As with most any shamanic ritual, the point is where the heart is, not the movements and other ritual matters per se. If you are unable to use sage, no big deal. It is simply that the movements and meditations during the ritual, plus the scent of sage, combine to do a good job of coaxing our heart into the right place. I suppose you could substitute Cheerios – you know, the breakfast cereal made of little ‘O’s? – instead of sage if it coaxed us into that heartfelt place. Until you are able to get some of the suggested ritual material such as sage, or if at some point in the future you do not have sage handy, don’t fret! Just find another way of checking in and focusing your heart, and simply do that instead. 

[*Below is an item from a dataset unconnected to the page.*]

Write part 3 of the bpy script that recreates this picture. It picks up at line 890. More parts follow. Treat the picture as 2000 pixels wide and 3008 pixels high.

“I got through most of the ritual before the smoke vanished. I wanted to relight the sage and reached for the lighter but burned my thumb on the really hot metal. Waited a little while before I touched it again, with my other thumb, that is, managed to get some smoke going, and finished the ritual. I had to hurry through the ritual because the smoke never lasted that long. I felt a sense of wholeness when touching the floor at the end of the ritual and the sharp pain I felt from my thumb somehow blended in with that sense of wholeness, rather than diminishing it. Afterwards, it occurred to me that I forgot to call in the spirits for their compassion – wasn’t that the point of the entire exercise and shamanism in general? Argh! I now have a blister reminding me to do that and to get some better sage and a burning container, asap!”

Sounds like your first and second day of washing with sage was a real learning curve! I have some humorous and gently humbling memories of the same sort! We all do....

The cleansing ritual with sage is many things, but it is also a regular reminder of where our heart wants to be, and how to be in the world. Yes, the more we do it, the more we are reminding ourselves of this, and yes, the effects will carry over into our life. Remember, you are shifting a way of being, not just ‘doing something’ such that it is a ‘done deal’. Shifting a way of being is a transition, which more than likely began in the past, and may accelerate in the present now that you are giving it more attention. Letting go, for instance, of what doesn’t serve you.

This study will definitely help you become your real self, what in shamanic practice is called the 'true self'. They are one and the same. This study will also help you reconnect with nature and the world, as you slip into more of what the Zen master Thich Nhat Han called an ‘interbeing’, in this case with Mother Earth.